◆ **EXERCISE**: Output the data that follows exactly, line for line.
──────── INPUT RECORDS ────────
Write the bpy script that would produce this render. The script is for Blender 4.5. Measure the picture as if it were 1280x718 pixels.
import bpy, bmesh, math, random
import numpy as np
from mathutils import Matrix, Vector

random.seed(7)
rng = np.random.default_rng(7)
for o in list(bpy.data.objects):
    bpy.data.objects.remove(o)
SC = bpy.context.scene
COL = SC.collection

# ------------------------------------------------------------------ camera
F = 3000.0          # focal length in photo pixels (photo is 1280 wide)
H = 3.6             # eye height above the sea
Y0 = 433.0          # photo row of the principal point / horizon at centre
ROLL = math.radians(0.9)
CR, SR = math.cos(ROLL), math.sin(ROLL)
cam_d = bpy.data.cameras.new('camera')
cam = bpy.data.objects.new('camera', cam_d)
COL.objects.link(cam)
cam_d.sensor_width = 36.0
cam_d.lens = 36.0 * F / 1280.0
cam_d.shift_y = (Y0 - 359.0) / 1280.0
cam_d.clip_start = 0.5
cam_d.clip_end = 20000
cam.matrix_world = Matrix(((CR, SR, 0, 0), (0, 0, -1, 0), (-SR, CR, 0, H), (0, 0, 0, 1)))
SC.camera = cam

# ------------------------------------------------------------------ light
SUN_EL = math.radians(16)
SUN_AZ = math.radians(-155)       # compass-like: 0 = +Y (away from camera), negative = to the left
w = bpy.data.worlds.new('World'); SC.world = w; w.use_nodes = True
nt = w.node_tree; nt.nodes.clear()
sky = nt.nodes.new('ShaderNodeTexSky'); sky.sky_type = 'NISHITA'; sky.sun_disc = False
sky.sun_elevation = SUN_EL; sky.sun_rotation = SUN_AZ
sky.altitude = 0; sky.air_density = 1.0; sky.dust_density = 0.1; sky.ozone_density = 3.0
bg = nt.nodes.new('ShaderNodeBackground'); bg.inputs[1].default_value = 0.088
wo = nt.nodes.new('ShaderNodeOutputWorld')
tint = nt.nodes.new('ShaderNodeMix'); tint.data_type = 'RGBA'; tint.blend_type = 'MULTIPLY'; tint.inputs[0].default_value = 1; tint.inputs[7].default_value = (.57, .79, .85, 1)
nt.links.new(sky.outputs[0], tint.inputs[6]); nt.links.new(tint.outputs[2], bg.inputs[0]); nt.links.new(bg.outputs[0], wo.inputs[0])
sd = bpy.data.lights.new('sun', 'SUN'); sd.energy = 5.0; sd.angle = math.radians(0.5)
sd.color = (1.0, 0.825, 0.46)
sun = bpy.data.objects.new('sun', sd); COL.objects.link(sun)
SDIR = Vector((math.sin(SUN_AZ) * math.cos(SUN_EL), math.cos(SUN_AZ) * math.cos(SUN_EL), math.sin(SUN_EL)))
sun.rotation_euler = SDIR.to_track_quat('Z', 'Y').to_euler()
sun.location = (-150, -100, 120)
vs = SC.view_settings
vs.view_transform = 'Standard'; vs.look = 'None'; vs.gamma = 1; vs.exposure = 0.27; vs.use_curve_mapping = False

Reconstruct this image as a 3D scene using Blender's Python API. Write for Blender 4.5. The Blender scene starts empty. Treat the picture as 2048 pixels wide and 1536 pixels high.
────────
◆ **FINISHED EXERCISE**:
Write the bpy script that would produce this render. The script is for Blender 4.5. Measure the picture as if it were 1280x718 pixels.
import bpy, bmesh, math, random
import numpy as np
from mathutils import Matrix, Vector

random.seed(7)
rng = np.random.default_rng(7)
for o in list(bpy.data.objects):
    bpy.data.objects.remove(o)
SC = bpy.context.scene
COL = SC.collection

# ------------------------------------------------------------------ camera
F = 3000.0          # focal length in photo pixels (photo is 1280 wide)
H = 3.6             # eye height above the sea
Y0 = 433.0          # photo row of the principal point / horizon at centre
ROLL = math.radians(0.9)
CR, SR = math.cos(ROLL), math.sin(ROLL)
cam_d = bpy.data.cameras.new('camera')
cam = bpy.data.objects.new('camera', cam_d)
COL.objects.link(cam)
cam_d.sensor_width = 36.0
cam_d.lens = 36.0 * F / 1280.0
cam_d.shift_y = (Y0 - 359.0) / 1280.0
cam_d.clip_start = 0.5
cam_d.clip_end = 20000
cam.matrix_world = Matrix(((CR, SR, 0, 0), (0, 0, -1, 0), (-SR, CR, 0, H), (0, 0, 0, 1)))
SC.camera = cam

# ------------------------------------------------------------------ light
SUN_EL = math.radians(16)
SUN_AZ = math.radians(-155)       # compass-like: 0 = +Y (away from camera), negative = to the left
w = bpy.data.worlds.new('World'); SC.world = w; w.use_nodes = True
nt = w.node_tree; nt.nodes.clear()
sky = nt.nodes.new('ShaderNodeTexSky'); sky.sky_type = 'NISHITA'; sky.sun_disc = False
sky.sun_elevation = SUN_EL; sky.sun_rotation = SUN_AZ
sky.altitude = 0; sky.air_density = 1.0; sky.dust_density = 0.1; sky.ozone_density = 3.0
bg = nt.nodes.new('ShaderNodeBackground'); bg.inputs[1].default_value = 0.088
wo = nt.nodes.new('ShaderNodeOutputWorld')
tint = nt.nodes.new('ShaderNodeMix'); tint.data_type = 'RGBA'; tint.blend_type = 'MULTIPLY'; tint.inputs[0].default_value = 1; tint.inputs[7].default_value = (.57, .79, .85, 1)
nt.links.new(sky.outputs[0], tint.inputs[6]); nt.links.new(tint.outputs[2], bg.inputs[0]); nt.links.new(bg.outputs[0], wo.inputs[0])
sd = bpy.data.lights.new('sun', 'SUN'); sd.energy = 5.0; sd.angle = math.radians(0.5)
sd.color = (1.0, 0.825, 0.46)
sun = bpy.data.objects.new('sun', sd); COL.objects.link(sun)
SDIR = Vector((math.sin(SUN_AZ) * math.cos(SUN_EL), math.cos(SUN_AZ) * math.cos(SUN_EL), math.sin(SUN_EL)))
sun.rotation_euler = SDIR.to_track_quat('Z', 'Y').to_euler()
sun.location = (-150, -100, 120)
vs = SC.view_settings
vs.view_transform = 'Standard'; vs.look = 'None'; vs.gamma = 1; vs.exposure = 0.27; vs.use_curve_mapping = False

Reconstruct this image as a 3D scene using Blender's Python API. Write for Blender 4.5. The Blender scene starts empty. Treat the picture as 2048 pixels wide and 1536 pixels high.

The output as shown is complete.